■ WHAT NEEDS TO BE DONE ■
In the records that follow, show each line where the word "part" is present.

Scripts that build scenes
>>

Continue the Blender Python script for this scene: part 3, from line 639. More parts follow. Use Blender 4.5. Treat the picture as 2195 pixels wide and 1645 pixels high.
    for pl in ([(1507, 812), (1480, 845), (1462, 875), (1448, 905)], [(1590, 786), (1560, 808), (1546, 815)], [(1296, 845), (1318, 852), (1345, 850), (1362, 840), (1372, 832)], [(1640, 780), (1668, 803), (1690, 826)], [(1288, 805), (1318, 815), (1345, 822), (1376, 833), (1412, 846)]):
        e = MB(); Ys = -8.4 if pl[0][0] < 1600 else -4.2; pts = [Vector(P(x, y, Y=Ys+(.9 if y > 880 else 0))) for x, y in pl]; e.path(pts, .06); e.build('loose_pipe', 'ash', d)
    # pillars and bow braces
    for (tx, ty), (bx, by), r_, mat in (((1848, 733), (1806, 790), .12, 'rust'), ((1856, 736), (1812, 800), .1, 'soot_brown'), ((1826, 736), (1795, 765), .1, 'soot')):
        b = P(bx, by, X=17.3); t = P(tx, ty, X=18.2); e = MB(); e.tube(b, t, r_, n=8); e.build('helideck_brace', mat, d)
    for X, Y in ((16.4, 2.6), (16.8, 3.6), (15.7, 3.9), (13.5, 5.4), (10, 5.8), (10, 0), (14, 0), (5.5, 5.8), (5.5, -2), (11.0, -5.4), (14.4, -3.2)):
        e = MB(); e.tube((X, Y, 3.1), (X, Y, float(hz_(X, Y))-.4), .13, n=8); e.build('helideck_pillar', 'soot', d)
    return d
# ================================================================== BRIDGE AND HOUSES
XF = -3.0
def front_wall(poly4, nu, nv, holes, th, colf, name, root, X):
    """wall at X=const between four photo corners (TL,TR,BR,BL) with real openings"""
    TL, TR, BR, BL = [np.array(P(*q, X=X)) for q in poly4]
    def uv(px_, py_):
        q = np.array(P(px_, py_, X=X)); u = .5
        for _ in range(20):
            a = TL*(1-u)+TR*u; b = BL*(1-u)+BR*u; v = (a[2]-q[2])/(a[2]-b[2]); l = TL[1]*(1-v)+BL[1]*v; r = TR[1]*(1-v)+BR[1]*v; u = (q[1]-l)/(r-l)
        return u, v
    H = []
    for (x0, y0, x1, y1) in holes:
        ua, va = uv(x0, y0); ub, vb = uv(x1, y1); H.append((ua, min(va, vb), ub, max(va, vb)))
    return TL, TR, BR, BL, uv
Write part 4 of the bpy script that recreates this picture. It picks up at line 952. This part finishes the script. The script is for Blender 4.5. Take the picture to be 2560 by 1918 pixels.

<<

■ TASK ANSWER ■
Continue the Blender Python script for this scene: part 3, from line 639. More parts follow. Use Blender 4.5. Treat the picture as 2195 pixels wide and 1645 pixels high.
Write part 4 of the bpy script that recreates this picture. It picks up at line 952. This part finishes the script. The script is for Blender 4.5. Take the picture to be 2560 by 1918 pixels.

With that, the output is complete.